MI6 is not exactly as efficient or glamorous as movies always depict it as, like in James Bond. It evolved from the British Secret Intelligence Service (SIS), which was established in 1911 under its first director, Mansfield Cumming whose initial "C" became the pseudonym for the head of the service (and later satirized by Ian Fleming in his James Bond novels.) It operates much the same way America's CIA functions, as an organization responsible for gathering intelligence on a worldwide basis, conduction all manner of espionage against enemies or potential enemies.

Also like the CIA, MI6 has no jurisdiction within Great Britain, the responsibility of handling counterintelligence belongs to MI5. In reality, MI6 of SIS dates back to Elizabethan times when Sir Francis Walsingham became the first British spymaster, ferreting out plots, conspiracies, and intrigues against his sovereign, Elizabeth.

Oddly, there is a polite pretense that MI6 does not really exist, although this ultra-secret organization is supported by enormous government funds, as much as 70 million pounds sterling a year. MI6 came into its own under Cumming, a shrewd spymaster of the old school who stopped at nothing in obtaining secrets vital to British security. Cumming, who had a wooden leg, enjoyed startling his agents. On occasion, to get the attention of an agent or aide, he would suddenly drive a knife into his wooden leg to emphasize a point. Those not knowing of his disability were dumbfounded at the sight of seeing the knife protruding from Cumming's leg while he went on blithely talking.

The efficiency of MI6 is not easily evaluated because of the super-secret operations it conducts. During World War I, MI6 or SIS proved to be very effective, uncovering and exposing a vast German spy ring headed by Gustav Steinhauer and, for the most part, outwitting the military spies throughout the world that were directed by German spymaster Walther Nicolai. The organization's image was tarnished in World War II when two of its agents were abducted at Venlo in the Netherlands in 1939 through a clever Abwehr ruse conducted by SD spymaster Walter Schellenberg.

So embarrassing was the Venlo Incident, as it came to be called, that MI6's covert operations in Nazi-held European countries during World War II were turned over to the newly-created SOE (Special Operations Executive.) MI6 fared better during the Cold War but it saw many setbacks when the KGB outwitted its schemes. One of its finest Cold War coups was the way in which MI6 was able to obtain top secret documents from Oleg Penkovsky, a colonel of Russian military intelligence at the Center in Moscow.

MI6, however, bore the strain of compromise when, in 1963, one of its much-valued agents, Kim Philby, defected to Russia before he was publicly revealed to have been a double agent for the KGB, one who had, with fellow traitors Donald Maclean and Guy Burgess, been stealing British secrets for decades. Because of Philby's success in turning over MI6 secrets to the Russians, the organization was thoroughly revamped.

As late as the 1980's, MI6 was under severe criticism, chiefly because it was an old boys' club of uppercrust gentlemen who were recruited from elitist colleges that had proven suspect as to their political affiliations and patriotic fidelity.

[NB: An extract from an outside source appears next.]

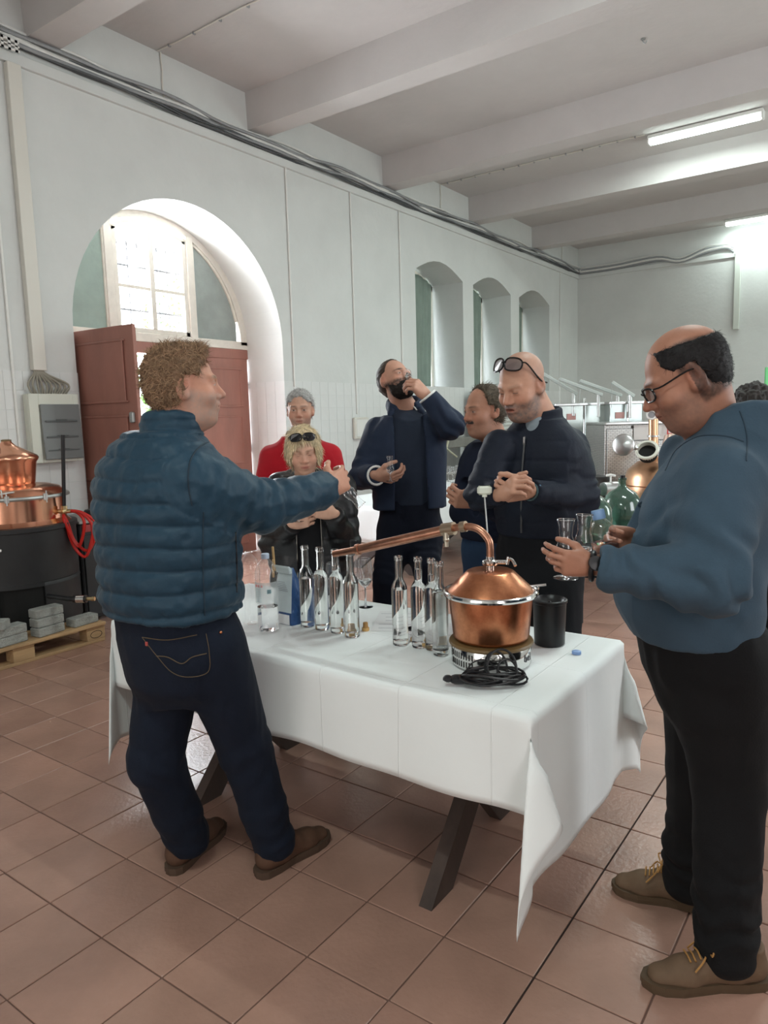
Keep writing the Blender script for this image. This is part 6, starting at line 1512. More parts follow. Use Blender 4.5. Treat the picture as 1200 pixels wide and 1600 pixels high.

Labor politician Roy Hattersley stated at that time: "The failure of the security services' present organization stems largely from inbreeding, limited field of recruitment and its traditional attitudes, and the complacency that comes from the feeling that since its entire administration is cloaked in secrecy, its organizational failures can always be swept under the carpet."

Prime Minister Margaret Thatcher, however, did not yield to special "outside controls" of MI6, such as the watchdog committees that oversee CIA operations. Her policy was unbending: MI6 would answer only to the Cabinet in order to preserve the services' integrity. MI6 did, however, adopt a more liberal attitude in its recruitment, selecting young applicants from a broader academic spectrum, emphasizing the need for those fluent in foreign languages.